Information provided:
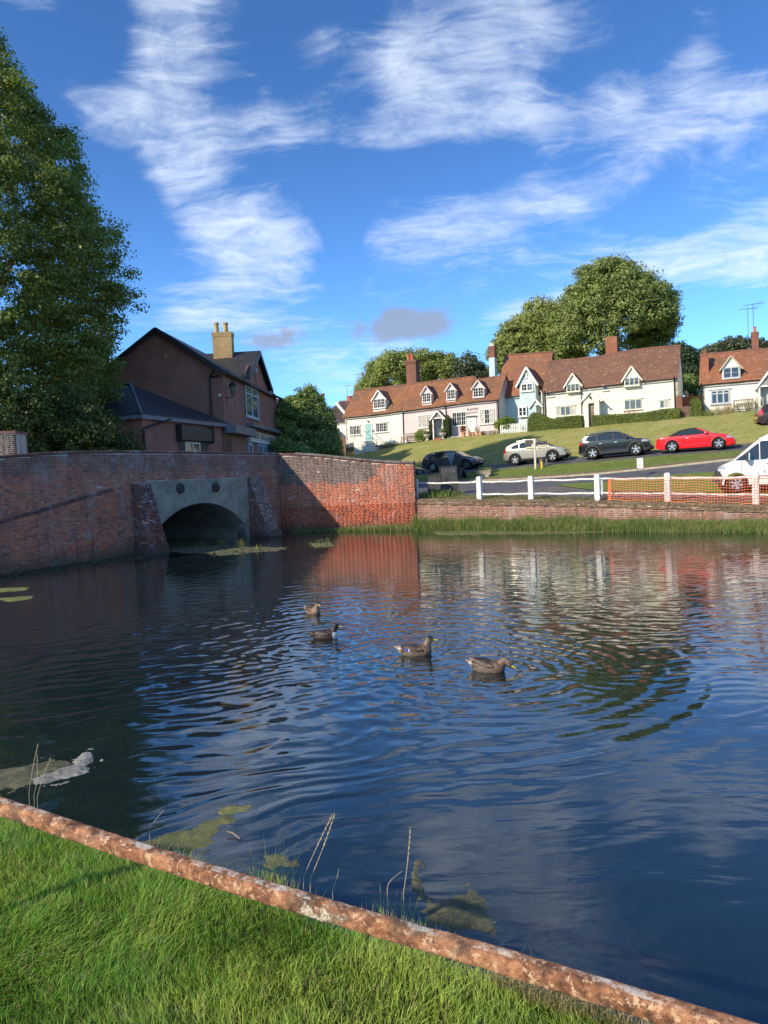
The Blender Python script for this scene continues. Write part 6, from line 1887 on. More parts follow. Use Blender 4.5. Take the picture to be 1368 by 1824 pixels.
g = P(702, 842, 54); zc0 = drop(g.x, g.y)
zroof = P(700, 818.5, 54.5).z
vehicle('parked_car', 'dark car with a glinting pale windscreen, only its roof showing above the brick wing wall', 'car', 4.3, 1.8,
    [(-2.15, .55), (-2.1, .9), (-1.9, 1.15), (-1.6, 1.32), (-1.1, 1.42), (-.4, 1.46), (.3, 1.40), (.7, 1.27), (1.3, .95), (1.9, .82), (2.05, .7), (2.15, .5)],
    .9, M_paint('dark_grey_blue_paint', (.05, .055, .06), .3, .4), (-1.25, 1.3), .33, [[(-1.6, .97), (-1.3, 1.22), (-.4, 1.33), (.35, 1.28), (1.0, .97)]], (.4, 1.32), (-2.0, -1.6), mt_rim, seams=(-.9, 0), loc=Vector((g.x, g.y, zroof - 1.5)), heading=HD)
# white van facing left
VH = math.atan2(.47, -.88)
l_, p_ = place(1312, 884.5, 1.80, 2.02, VH, (1.80, -1.6), side=1)
van = vehicle('white_van', 'white panel van with dark bumper nosing in from the right edge behind the orange netting', 'van', 5.4, 2.02,
    [(-2.7, 2.30), (-2.6, 2.46), (-.6, 2.50), (.25, 2.44), (.70, 2.33), (1.02, 2.16), (1.95, 1.32), (2.2, 1.20), (2.45, 1.08), (2.62, .86), (2.7, .5)],
    1.25, M_paint('white_van_paint', (.72, .72, .68), .3, 0, .6), (1.80, -1.6), .34, [[(1.84, 1.29), (1.38, 1.29), (1.36, 1.67), (1.5, 1.55)], [(1.33, 1.29), (.98, 1.30), (1.0, 1.95), (1.06, 1.92), (1.34, 1.69)], [(.93, 1.30), (.72, 1.32), (.60, 1.44), (.56, 2.0), (.62, 2.04), (.90, 2.03), (.95, 1.99)]], (1.0, 1.98), (-9, -8), mt_rim, head=(2.22, .92, 1.06), seams=(1.62, .5), tumble=.14, arch=.13, zb=.30, loc=l_, pitch=p_, heading=VH, handles=(.62,), mirror=(1.40, 1.46), rc=.2,
    bumper=[(2.30, .0), (2.30, .62), (2.42, .88), (2.8, .95), (2.8, 0)], spokes=6)
mb = MB()                                                          # black side rubbing strip and tall mirror
for sg in (1, -1):
    mb.box(-2.5, 1.3, sg * 1.0, sg * 1.03, .55, .66)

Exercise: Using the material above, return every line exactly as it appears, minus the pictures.

Worked solution:
The Blender Python script for this scene continues. Write part 6, from line 1887 on. More parts follow. Use Blender 4.5. Take the picture to be 1368 by 1824 pixels.
g = P(702, 842, 54); zc0 = drop(g.x, g.y)
zroof = P(700, 818.5, 54.5).z
vehicle('parked_car', 'dark car with a glinting pale windscreen, only its roof showing above the brick wing wall', 'car', 4.3, 1.8,
    [(-2.15, .55), (-2.1, .9), (-1.9, 1.15), (-1.6, 1.32), (-1.1, 1.42), (-.4, 1.46), (.3, 1.40), (.7, 1.27), (1.3, .95), (1.9, .82), (2.05, .7), (2.15, .5)],
    .9, M_paint('dark_grey_blue_paint', (.05, .055, .06), .3, .4), (-1.25, 1.3), .33, [[(-1.6, .97), (-1.3, 1.22), (-.4, 1.33), (.35, 1.28), (1.0, .97)]], (.4, 1.32), (-2.0, -1.6), mt_rim, seams=(-.9, 0), loc=Vector((g.x, g.y, zroof - 1.5)), heading=HD)
# white van facing left
VH = math.atan2(.47, -.88)
l_, p_ = place(1312, 884.5, 1.80, 2.02, VH, (1.80, -1.6), side=1)
van = vehicle('white_van', 'white panel van with dark bumper nosing in from the right edge behind the orange netting', 'van', 5.4, 2.02,
    [(-2.7, 2.30), (-2.6, 2.46), (-.6, 2.50), (.25, 2.44), (.70, 2.33), (1.02, 2.16), (1.95, 1.32), (2.2, 1.20), (2.45, 1.08), (2.62, .86), (2.7, .5)],
    1.25, M_paint('white_van_paint', (.72, .72, .68), .3, 0, .6), (1.80, -1.6), .34, [[(1.84, 1.29), (1.38, 1.29), (1.36, 1.67), (1.5, 1.55)], [(1.33, 1.29), (.98, 1.30), (1.0, 1.95), (1.06, 1.92), (1.34, 1.69)], [(.93, 1.30), (.72, 1.32), (.60, 1.44), (.56, 2.0), (.62, 2.04), (.90, 2.03), (.95, 1.99)]], (1.0, 1.98), (-9, -8), mt_rim, head=(2.22, .92, 1.06), seams=(1.62, .5), tumble=.14, arch=.13, zb=.30, loc=l_, pitch=p_, heading=VH, handles=(.62,), mirror=(1.40, 1.46), rc=.2,
    bumper=[(2.30, .0), (2.30, .62), (2.42, .88), (2.8, .95), (2.8, 0)], spokes=6)
mb = MB()                                                          # black side rubbing strip and tall mirror
for sg in (1, -1):
    mb.box(-2.5, 1.3, sg * 1.0, sg * 1.03, .55, .66)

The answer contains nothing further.